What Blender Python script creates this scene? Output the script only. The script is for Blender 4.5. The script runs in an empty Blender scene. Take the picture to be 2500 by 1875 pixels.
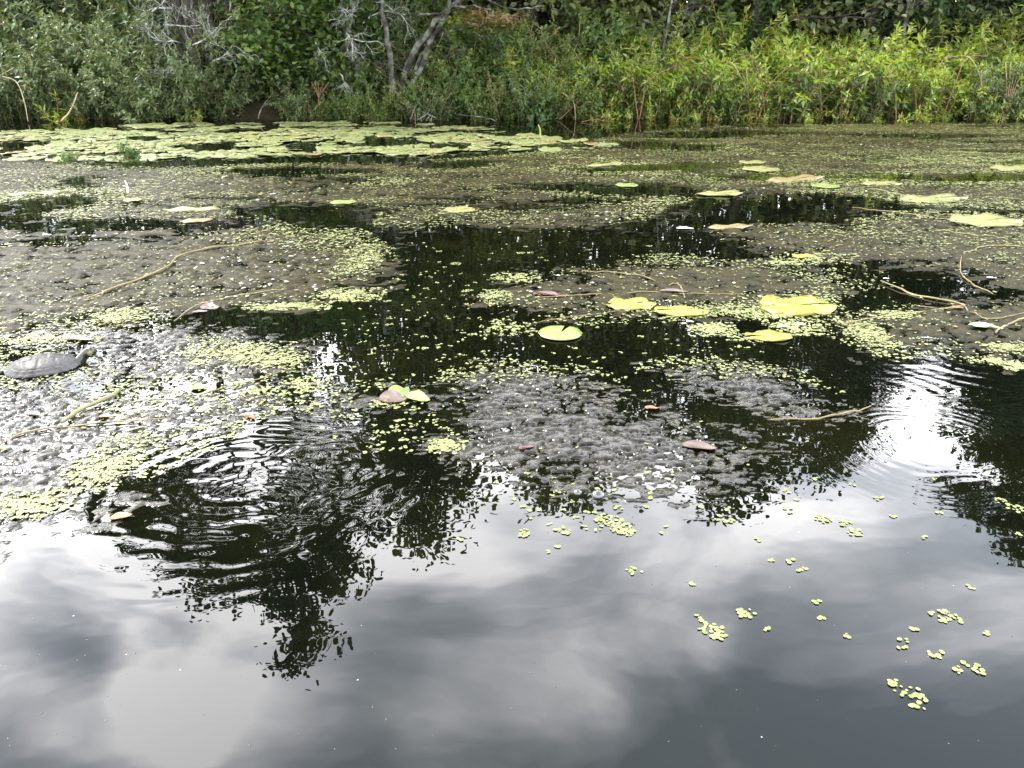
import bpy, math, random
import numpy as np
from mathutils import Vector, Matrix

R = np.random.RandomState(7)
random.seed(7)
C = bpy.context.scene.collection
PI = math.pi

# ------------------------------------------------------------------ camera geometry
F, PITCH, CH = 1962.0, math.radians(23.0), 1.0
FW = np.array([0, math.cos(PITCH), -math.sin(PITCH)])
UP = np.array([0, math.sin(PITCH), math.cos(PITCH)])
CAM = np.array([0, 0, CH])

def ray(px, py):
    return FW + np.array([1., 0, 0]) * (px - 1250) / F + UP * (937.5 - py) / F

def G(px, py, z=0.0):                 # photo point that lies on the water -> ground point
    d = ray(px, py)
    t = (z - CH) / d[2]
    return CAM + d * t

def P(px, py, Y):                     # photo point at depth Y
    d = ray(px, py)
    return CAM + d * (Y / d[1])

def RF(px, py, Y):                    # what stands at depth Y and mirrors in the water at this point
    g = G(px, py); d = ray(px, py); d[2] = -d[2]
    return g + d * ((Y - g[1]) / d[1])

def RD(px, py):                       # direction of the sky mirrored at this point
    d = ray(px, py); d[2] = -d[2]
    return d / np.linalg.norm(d)

# ------------------------------------------------------------------ noise
_T = np.random.RandomState(3).rand(8, 256, 256)
def vnoise(x, y, s=0):
    t = _T[s % 8]
    xi = np.floor(x).astype(int); yi = np.floor(y).astype(int)
    fx = x - xi; fy = y - yi
    fx = fx * fx * (3 - 2 * fx); fy = fy * fy * (3 - 2 * fy)
    a = t[xi % 256, yi % 256]; b = t[(xi + 1) % 256, yi % 256]
    c = t[xi % 256, (yi + 1) % 256]; d = t[(xi + 1) % 256, (yi + 1) % 256]
    return (a * (1 - fx) + b * fx) * (1 - fy) + (c * (1 - fx) + d * fx) * fy

def fbm(x, y, o=4, s=0, g=0.5):
    r = 0; a = 1; n = 0
    for i in range(o):
        r = r + a * vnoise(x * 2 ** i + 17.3 * i, y * 2 ** i + 5.1 * i, s + i)
        n += a; a *= g
    return r / n

# ------------------------------------------------------------------ mesh helpers
class MB:
    def __init__(self):
        self.v = []; self.f = []; self.m = []; self.n = 0
    def add(self, V, Fs, mi=0):
        V = np.asarray(V, float)
        self.v.append(V)
        for Fa in (Fs if isinstance(Fs, list) else [Fs]):
            Fa = np.asarray(Fa, int)
            if len(Fa) == 0: continue
            self.f.append(Fa + self.n); self.m.append(np.full(len(Fa), mi) if np.isscalar(mi) else np.asarray(mi))
        self.n += len(V)
    def mesh(self, name, mats, smooth=True):
        me = bpy.data.meshes.new(name)
        V = np.concatenate(self.v) if self.v else np.zeros((0, 3))
        me.vertices.add(len(V)); me.vertices.foreach_set('co', V.ravel())
        idx = np.concatenate([f.ravel() for f in self.f])
        cnt = np.concatenate([np.full(len(f), f.shape[1]) for f in self.f])
        me.loops.add(len(idx)); me.loops.foreach_set('vertex_index', idx)
        me.polygons.add(len(cnt))
        me.polygons.foreach_set('loop_start', np.concatenate([[0], np.cumsum(cnt)[:-1]]))
        me.polygons.foreach_set('material_index', np.concatenate(self.m))
        me.polygons.foreach_set('use_smooth', np.full(len(cnt), bool(smooth)))
        me.update(calc_edges=True); me.validate()
        for m in (mats if isinstance(mats, (list, tuple)) else [mats]): me.materials.append(m)
        return me

def obj(name, mb, mats, parent=None, smooth=True, loc=None):
    o = bpy.data.objects.new(name, mb.mesh(name, mats, smooth) if isinstance(mb, MB) else mb)
    C.objects.link(o)
    if parent: o.parent = parent
    if loc is not None: o.location = loc
    return o

def tag(o, label=None, cat=None, group=None, kind=None):
    if label: o['label'] = label
    if cat: o['category'] = cat
    if group: o['group'] = group
    if kind: o['kind'] = kind
    return o

def thing(name, label, cat, loc=(0, 0, 0), rz=0, group=None):
    o = bpy.data.objects.new(name, None); C.objects.link(o)
    o.empty_display_size = 0.1
    o.location = loc; o.rotation_euler = (0, 0, rz)
    return tag(o, label, cat, group)

def dup(root, loc, rz=0, s=1, label=None, group=None, tilt=(0, 0)):
    r = root.copy(); C.objects.link(r)
    r.location = loc; r.rotation_euler = (tilt[0], tilt[1], rz)
    r.scale = (s, s, s) if np.isscalar(s) else s
    if label: r['label'] = label
    if group: r['group'] = group
    for ch in root.children:
        c = ch.copy(); C.objects.link(c); c.parent = r
        for g in ch.children:
            d = g.copy(); C.objects.link(d); d.parent = c
    return r

def nrmz(a):
    return a / np.maximum(np.linalg.norm(a, axis=-1, keepdims=True), 1e-9)

def tube(mb, pts, rad, sides=5, mi=0):
    pts = np.asarray(pts, float); n = len(pts)
    rad = np.full(n, rad) if np.isscalar(rad) else np.asarray(rad)
    t = nrmz(np.gradient(pts, axis=0))
    ref = np.array([0, 0, 1.]) if abs(t[:, 2]).mean() < .8 else np.array([1., 0, 0])
    a = nrmz(np.cross(t, ref)); b = np.cross(t, a)
    ang = np.arange(sides) * 2 * PI / sides
    V = pts[:, None] + rad[:, None, None] * (a[:, None] * np.cos(ang)[None, :, None] + b[:, None] * np.sin(ang)[None, :, None])
    V = V.reshape(-1, 3)
    i = np.arange(n - 1)[:, None] * sides; j = np.arange(sides)[None]; k = (j + 1) % sides
    Q = np.stack([i + j, i + k, i + sides + k, i + sides + j], -1).reshape(-1, 4)
    V = np.concatenate([V, pts[:1], pts[-1:]])
    c0 = n * sides
    jj = np.arange(sides); kk = (jj + 1) % sides
    T = np.concatenate([np.stack([np.full(sides, c0), kk, jj], -1), np.stack([np.full(sides, c0 + 1), (n - 1) * sides + jj, (n - 1) * sides + kk], -1)])
    mb.add(V, [Q, T], mi)

def spline(pts, n=24):
    pts = np.asarray(pts, float)
    if len(pts) < 3:
        return np.array([pts[0] + (pts[-1] - pts[0]) * t for t in np.linspace(0, 1, n)])
    p = np.concatenate([[2 * pts[0] - pts[1]], pts, [2 * pts[-1] - pts[-2]]])
    out = []
    for u in np.linspace(0, len(pts) - 1 - 1e-6, n):
        i = int(u); t = u - i
        a, b, c, d = p[i], p[i + 1], p[i + 2], p[i + 3]
        out.append(.5 * (2 * b + (c - a) * t + (2 * a - 5 * b + 4 * c - d) * t * t + (3 * b - a - 3 * c + d) * t ** 3))
    return np.array(out)

def leaves(mb, pos, d, nr, L, W, droop=0.12, mi=0, rnd=False):
    d = nrmz(np.asarray(d, float)); nr = np.asarray(nr, float)
    nr = nrmz(nr - d * (nr * d).sum(-1, keepdims=True))
    s = np.cross(d, nr)
    L = np.asarray(L)[:, None]; W = np.asarray(W)[:, None]; n = len(pos)
    if rnd:
        p = [pos, pos + d * L * .28 + s * W * .42 + nr * L * .05, pos + d * L * .7 + s * W * .5 + nr * L * .04,
             pos + d * L - nr * L * droop, pos + d * L * .7 - s * W * .5 + nr * L * .04, pos + d * L * .28 - s * W * .42 + nr * L * .05]
        V = np.stack(p, 1).reshape(-1, 3); b = np.arange(n)[:, None] * 6
        mb.add(V, np.concatenate([b + [0, 1, 2, 3], b + [0, 3, 4, 5]]), mi)
    else:
        p = [pos, pos + d * L * .4 + s * W * .5 + nr * L * .03, pos + d * L * .4, pos + d * L - nr * L * droop, pos + d * L * .4 - s * W * .5 + nr * L * .03]
        V = np.stack(p, 1).reshape(-1, 3); b = np.arange(n)[:, None] * 5
        mb.add(V, np.concatenate([b + [0, 2, 1], b + [2, 3, 1], b + [0, 4, 2], b + [2, 4, 3]]), mi)

# ------------------------------------------------------------------ materials
def newmat(name):
    m = bpy.data.materials.new(name); m.use_nodes = True
    nt = m.node_tree; nt.nodes.clear()
    return m, nt, nt.nodes, nt.links

def ramp(nodes, stops, interp='LINEAR'):
    r = nodes.new('ShaderNodeValToRGB'); r.color_ramp.interpolation = interp
    e = r.color_ramp.elements
    while len(e) < len(stops): e.new(0.5)
    for el, (p, c) in zip(e, stops):
        el.position = p; el.color = (*c, 1) if len(c) == 3 else c
    return r

def leafmat(name, cols, rough=.45, transl=.35, spec=.5):
    m, nt, N, Lk = newmat(name)
    g = N.new('ShaderNodeNewGeometry')
    r = ramp(N, [(i / (len(cols) - 1), c) for i, c in enumerate(cols)])
    Lk.new(g.outputs['Random Per Island'], r.inputs[0])
    p = N.new('ShaderNodeBsdfPrincipled'); p.inputs['Roughness'].default_value = rough; p.inputs['Specular IOR Level'].default_value = spec
    Lk.new(r.outputs[0], p.inputs['Base Color'])
    h = N.new('ShaderNodeHueSaturation'); h.inputs['Hue'].default_value = .485; h.inputs['Saturation'].default_value = 1.15; h.inputs['Value'].default_value = 1.7
    Lk.new(r.outputs[0], h.inputs['Color'])
    t = N.new('ShaderNodeBsdfTranslucent'); Lk.new(h.outputs[0], t.inputs['Color'])
    x = N.new('ShaderNodeMixShader'); x.inputs[0].default_value = transl
    Lk.new(p.outputs[0], x.inputs[1]); Lk.new(t.outputs[0], x.inputs[2])
    o = N.new('ShaderNodeOutputMaterial'); Lk.new(x.outputs[0], o.inputs[0])
    return m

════

= JOB =
Each line from the top of the material through the line containing "PI = math.pi" should be reproduced exactly; please drop any images.

= ANSWER BELOW =
What Blender Python script creates this scene? Output the script only. The script is for Blender 4.5. The script runs in an empty Blender scene. Take the picture to be 2500 by 1875 pixels.
import bpy, math, random
import numpy as np
from mathutils import Vector, Matrix

R = np.random.RandomState(7)
random.seed(7)
C = bpy.context.scene.collection
PI = math.pi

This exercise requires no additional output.